The sense of 'home', of being who it is we are created to be, knowing and experiencing our true identity as children of God, was one that I found helpful, since it is not related to a physical location but to a sense of being.

The sermon explored many interesting ideas: 'sin' as leaving 'home'; leaving 'home' as a denial of our true identity; the potential for disappointment in God's grace for others; whether we perceive ourselves more as 'younger' or 'older' sons.

What struck me was the idea that the elder son had adopted a 'servant mentality' rather than a 'son mentality' and that this had led to him becoming embittered.  I suppose I felt a sense of resonance, not in terms of my relationship with God per se, but in how I can become very dutiful to the exclusion of delighting in who I am.  I don't think I'm bitter or envious of others, but I probably could do with lightening up a bit!!

The preacher asked whether we are guilty of looking at others and thinking "they aren't as good as me", which was a good question.
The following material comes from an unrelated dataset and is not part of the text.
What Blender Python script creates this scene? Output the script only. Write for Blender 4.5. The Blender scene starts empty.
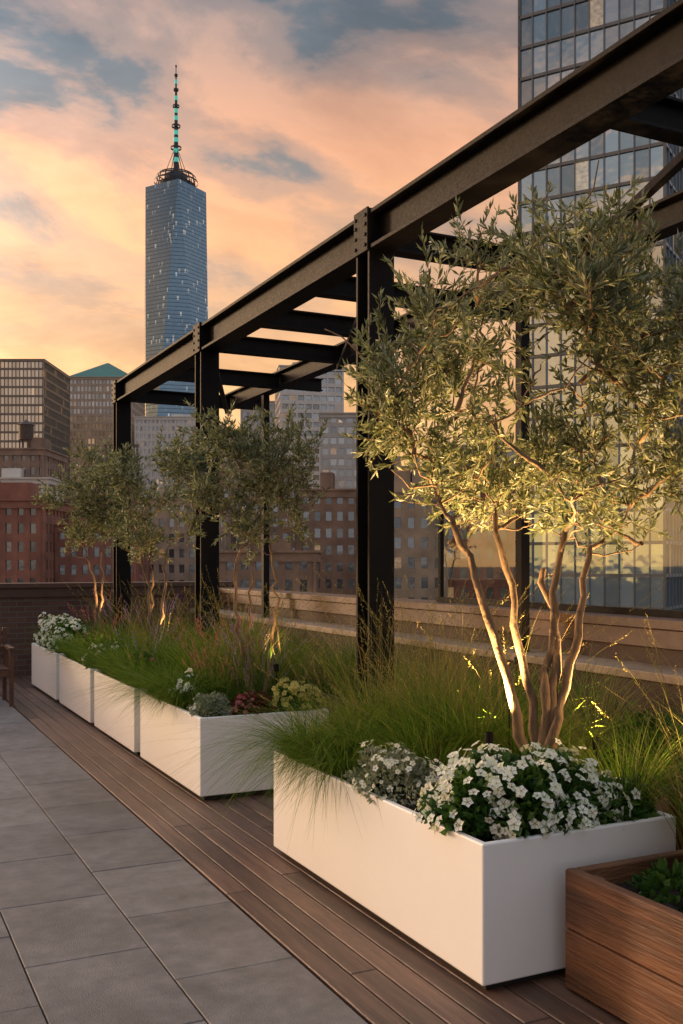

I was struck, though, that I am as likely, maybe more, to look at others and think "they are so much better than me" - the "imposter syndrome" that fears being exposed for who we really are behind our carefully constructed facades of competence or respectability.  Perhaps what we see in the older son might be what happens when those facades come tumbling down, when our fear seems to be realised, at least in terms of our inner desire to know that we are valued.  I've always been far more an 'elder son' dutiful, obedient and sometimes perhaps a bit passive aggressive.  Perhaps the 'sin', the 'leaving home', of which I need to return is to value myself just as I am.

Turn or Burn!

This was NOT the message of sermon number three, though it was mentioned as one of the parodies of Christianity that abound.

Sometimes the lectionary throws up some difficult passages, and the preacher who bravely gets on and preaches on them deserves to be applauded.  This was one such Sunday, with a gospel passage I recall wrestling with when I was involved in the "children's liturgy group" (Sunday School by any other name) of the RC church I worked with as a student.  If Luke 13: 1 - 9 isn't bad enough, add on 1 Corinthians 10: 1 - 13 and you have taken on one huge challenge.

The sermon rightly reminded the hearer that praying the 'magic' prayer and being baptised are not the end of the story; maybe not even the story at all I'd suggest.  Repentance, which was the key theme here, is ongoing and challenging.  Our faith is not about getting "a ticket out of here" but about living authentically in the 'now and not yet'.  The preacher rightly noted that the two passages here are directed at disicples, believers, people who have made some sort of commitment to follow Jesus and, even if we have a "once saved, always saved" theology they are scary words.

An important sub-theme of this sermon was about 'choice' - possibly (I don't know, this is pure surmise) a response to some expressions of neo-hyper-Calvinism that can be found in this part of the world.  As believers in Jesus, we still have freedom of choice, to do good or ill, to build up or to tear down - it is what we choose that matters.  The sermon culminated in identifying a choice we are invited to make: "today I desire to be like Christ".  I think that's a good motto, mantra, aspiration, resolution.

Drawing the threads together

Three stand alone sermons, each with its own distinct focus and message, yet each able to "dialogue" with the others as I listen trying to detect a hint of God's voice speaking to me.

Today, I desire to be like Christ...

In Christ, I find my true identity, my sense of 'home'...

And being at 'home' enables me to remember more kindly, and speak to myself better, as I reflect on the highs and the lows of my ongoing journey of faith.

 

As a rule I wouldn't recommend listening to three sermons back to back, but today I'm glad I did, because it does feel that somewhere in it all I heard the "still small voice" of God's reassuring presence.